Il sentimento religioso di Bruckner
Noi, recenti orfani del Novecento, abbiamo sostituito riti antichi con nuovi, ma non abbiamo conservato il sentimento del sacro. Già in declino un secolo e mezzo fa, si trovava tuttavia qualche convinto testimone.
Come Anton Bruckner, rivolto per predestinazione verso l'invisibile, con il conforto di una comunità che segue coralmente le tracce spirituali dei padri. Egli rende solenne ogni cenno compositivo come l'ostensione di un calice.
Ad Ansfelden, in quel paese di contadini dell'Austria del Nord, provinciale e chiuso seppure non lontano da Vienna, la musica nella seconda metà dell'Ottocento era non solo servizio ma anche sentimento religioso.
Bruckner, ormai maturo e affermato, non dimentica tutto questo nel comporre il Te Deum nel 1881. Lo crea di getto, come quando, stretti da un'emozione intensa, ci viene l'impulso di scrivere una poesia. Ma lo rivede per quasi tre lustri, come per ripensare molte volte al modo di ringraziare per un lascito importante.
Nell'opera investe non solo tutto il suo credo, ma anche il patrimonio linguistico musicale appreso dalla tradizione sacra: un modello gregoriano di vocalità, evoluzioni virtuosistiche tipiche di certa decoratività tardo-barocca, preziosa polifonia rinascimentale. Si cimenta nell'ordire una fuga intricata e vorticosa, ma si serve con sapienza di una coralità spiegata, tripudiante.
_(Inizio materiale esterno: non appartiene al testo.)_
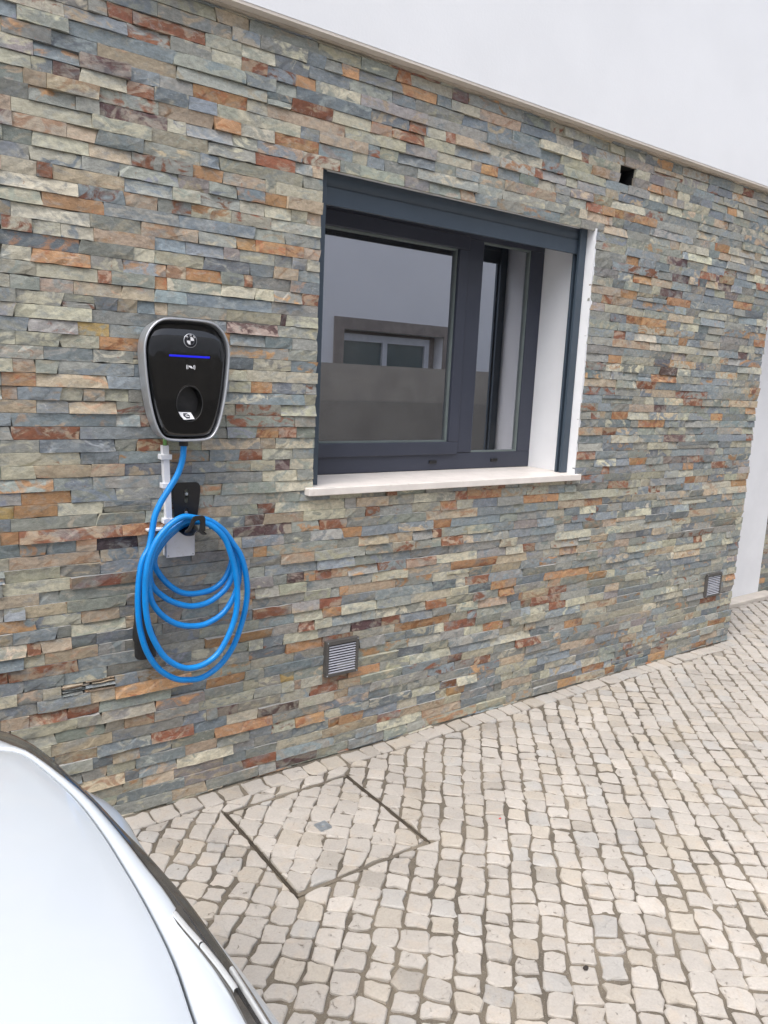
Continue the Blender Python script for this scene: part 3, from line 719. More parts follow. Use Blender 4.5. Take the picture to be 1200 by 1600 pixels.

La scelta degli strumenti partecipa alla gran festa di devozione. L'organo aggiunto in funzione di pedale è lo stagno nel quale si riflette la sonorità di tutta l'orchestra bruckneriana, immenso organo dai registri lucenti, tanto pronti al clamore quanto a nascondersi sotto un discreto e tenero recitare delle voci soliste.
L'accostamento Te Deum-Nona Sinfonia, non fa che assecondare il pensiero mai realizzato del compositore di adattare l'opera sacra a finale suggello dell'ultima sinfonia. Del finale restano invece una quarantina di pagine. Invero alla foggia di un'opera d'arte concorre anche il caso, e l'incompiutezza assume un valore significante: l'ultimo movimento resta un lungo adagio, vario come la fantasia riepilogativa di un'esistenza intera. Il quadro dissolve come il rassegnato svigorirsi del soffio vitale di fronte al dubbio irrisolto tra lodare Iddio perché la morte è vita o maledirlo perché la vita è morte.
Bruckner sapeva che sarebbe stato l'ultimo lavoro: i precedenti di Beethoven e Schubert rappresentavano più che un presagio. Per questo lo pensa grande, testamentario, ricco di lasciti e autocitazioni. Sarebbe un patetico memoriale se lo spirito forgiante non si fosse prodigato per rigenerare quella materia - già impiegata - per una forma nuova. La lentezza senile nel comporla gli è di peso, ma leggero è il pensiero di Dio, cui rivolge, con candore e coraggio, una dedica.
La partita compositiva è giocata da due contendenti archetipici della musica: il ritmo battente e il canto corale. Un confronto senza fusione: natura-uomo, vecchia storia di parentele difficili, di figli irrequieti e madri matrigne. La conciliazione non è credibile per un artista che ammicca alla modernità e usa un linguaggio che guarda al futuro. È così che il canto tocca intervalli distanti, gli ottoni non temono di cozzare contro dissonanze aspre e squillanti, i bassi brontolano spesso cromatismi enigmatici e oscuri. Il ritmo nello Scherzo è ossessivo e straniante, ricorda Stravinskij.
Di fronte alle manieristiche dimensioni delle opere di Bruckner, come agli affreschi michelangioleschi o ai capolavori mantovani di Giulio Romano chi assiste si può disporre in due modi: lo stupore d'impatto - forte ma animalesco -, per la varietà e l'abbondanza di colori e di forme, oppure lo sguardo analitico, che sposta il fuoco ora su un particolare ora verso un suggestivo angolo della campitura. Consiglio il secondo, che permette di rinnovare ogni volta l'ascolto con sfumature differenti senza perdere la visione del tutto. Il primo dura come il botto di un fuoco d'artificio, l'altro si distende come un orizzonte pensoso.